Provided data:
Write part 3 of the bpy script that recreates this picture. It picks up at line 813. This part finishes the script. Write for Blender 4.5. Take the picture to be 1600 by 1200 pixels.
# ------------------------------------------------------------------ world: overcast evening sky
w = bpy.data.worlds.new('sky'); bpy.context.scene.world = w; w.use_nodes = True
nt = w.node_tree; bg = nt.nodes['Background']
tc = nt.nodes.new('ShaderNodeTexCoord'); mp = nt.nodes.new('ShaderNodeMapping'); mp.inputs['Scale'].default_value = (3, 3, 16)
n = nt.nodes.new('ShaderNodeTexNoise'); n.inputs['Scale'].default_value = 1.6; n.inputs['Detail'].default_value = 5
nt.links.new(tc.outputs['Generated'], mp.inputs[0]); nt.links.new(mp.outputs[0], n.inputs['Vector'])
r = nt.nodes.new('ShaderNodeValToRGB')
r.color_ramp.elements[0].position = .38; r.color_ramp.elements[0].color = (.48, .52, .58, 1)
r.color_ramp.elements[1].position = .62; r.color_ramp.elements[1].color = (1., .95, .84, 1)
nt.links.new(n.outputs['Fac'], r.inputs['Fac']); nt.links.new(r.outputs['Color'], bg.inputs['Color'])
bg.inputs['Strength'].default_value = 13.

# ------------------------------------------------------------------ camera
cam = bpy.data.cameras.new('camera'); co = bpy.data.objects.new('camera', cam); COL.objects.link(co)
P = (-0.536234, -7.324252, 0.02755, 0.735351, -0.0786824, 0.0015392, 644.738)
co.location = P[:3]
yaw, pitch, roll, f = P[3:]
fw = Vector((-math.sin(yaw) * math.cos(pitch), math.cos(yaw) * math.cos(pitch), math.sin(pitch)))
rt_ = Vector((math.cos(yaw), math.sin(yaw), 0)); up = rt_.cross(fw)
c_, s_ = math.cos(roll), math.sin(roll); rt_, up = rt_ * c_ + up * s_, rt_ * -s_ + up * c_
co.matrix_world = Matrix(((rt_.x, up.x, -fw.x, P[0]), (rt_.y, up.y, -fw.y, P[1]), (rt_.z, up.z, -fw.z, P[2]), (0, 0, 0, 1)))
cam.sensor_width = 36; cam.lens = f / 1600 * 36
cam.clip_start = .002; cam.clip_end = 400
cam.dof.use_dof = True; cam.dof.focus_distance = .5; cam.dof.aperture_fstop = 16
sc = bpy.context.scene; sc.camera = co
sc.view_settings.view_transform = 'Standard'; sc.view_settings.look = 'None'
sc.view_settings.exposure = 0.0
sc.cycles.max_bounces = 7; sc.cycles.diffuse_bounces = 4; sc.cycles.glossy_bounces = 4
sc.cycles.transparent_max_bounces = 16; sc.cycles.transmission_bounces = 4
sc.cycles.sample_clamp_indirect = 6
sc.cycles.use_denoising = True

The problem: Reproduce the listing above word for word.

Full answer:
Write part 3 of the bpy script that recreates this picture. It picks up at line 813. This part finishes the script. Write for Blender 4.5. Take the picture to be 1600 by 1200 pixels.
# ------------------------------------------------------------------ world: overcast evening sky
w = bpy.data.worlds.new('sky'); bpy.context.scene.world = w; w.use_nodes = True
nt = w.node_tree; bg = nt.nodes['Background']
tc = nt.nodes.new('ShaderNodeTexCoord'); mp = nt.nodes.new('ShaderNodeMapping'); mp.inputs['Scale'].default_value = (3, 3, 16)
n = nt.nodes.new('ShaderNodeTexNoise'); n.inputs['Scale'].default_value = 1.6; n.inputs['Detail'].default_value = 5
nt.links.new(tc.outputs['Generated'], mp.inputs[0]); nt.links.new(mp.outputs[0], n.inputs['Vector'])
r = nt.nodes.new('ShaderNodeValToRGB')
r.color_ramp.elements[0].position = .38; r.color_ramp.elements[0].color = (.48, .52, .58, 1)
r.color_ramp.elements[1].position = .62; r.color_ramp.elements[1].color = (1., .95, .84, 1)
nt.links.new(n.outputs['Fac'], r.inputs['Fac']); nt.links.new(r.outputs['Color'], bg.inputs['Color'])
bg.inputs['Strength'].default_value = 13.

# ------------------------------------------------------------------ camera
cam = bpy.data.cameras.new('camera'); co = bpy.data.objects.new('camera', cam); COL.objects.link(co)
P = (-0.536234, -7.324252, 0.02755, 0.735351, -0.0786824, 0.0015392, 644.738)
co.location = P[:3]
yaw, pitch, roll, f = P[3:]
fw = Vector((-math.sin(yaw) * math.cos(pitch), math.cos(yaw) * math.cos(pitch), math.sin(pitch)))
rt_ = Vector((math.cos(yaw), math.sin(yaw), 0)); up = rt_.cross(fw)
c_, s_ = math.cos(roll), math.sin(roll); rt_, up = rt_ * c_ + up * s_, rt_ * -s_ + up * c_
co.matrix_world = Matrix(((rt_.x, up.x, -fw.x, P[0]), (rt_.y, up.y, -fw.y, P[1]), (rt_.z, up.z, -fw.z, P[2]), (0, 0, 0, 1)))
cam.sensor_width = 36; cam.lens = f / 1600 * 36
cam.clip_start = .002; cam.clip_end = 400
cam.dof.use_dof = True; cam.dof.focus_distance = .5; cam.dof.aperture_fstop = 16
sc = bpy.context.scene; sc.camera = co
sc.view_settings.view_transform = 'Standard'; sc.view_settings.look = 'None'
sc.view_settings.exposure = 0.0
sc.cycles.max_bounces = 7; sc.cycles.diffuse_bounces = 4; sc.cycles.glossy_bounces = 4
sc.cycles.transparent_max_bounces = 16; sc.cycles.transmission_bounces = 4
sc.cycles.sample_clamp_indirect = 6
sc.cycles.use_denoising = True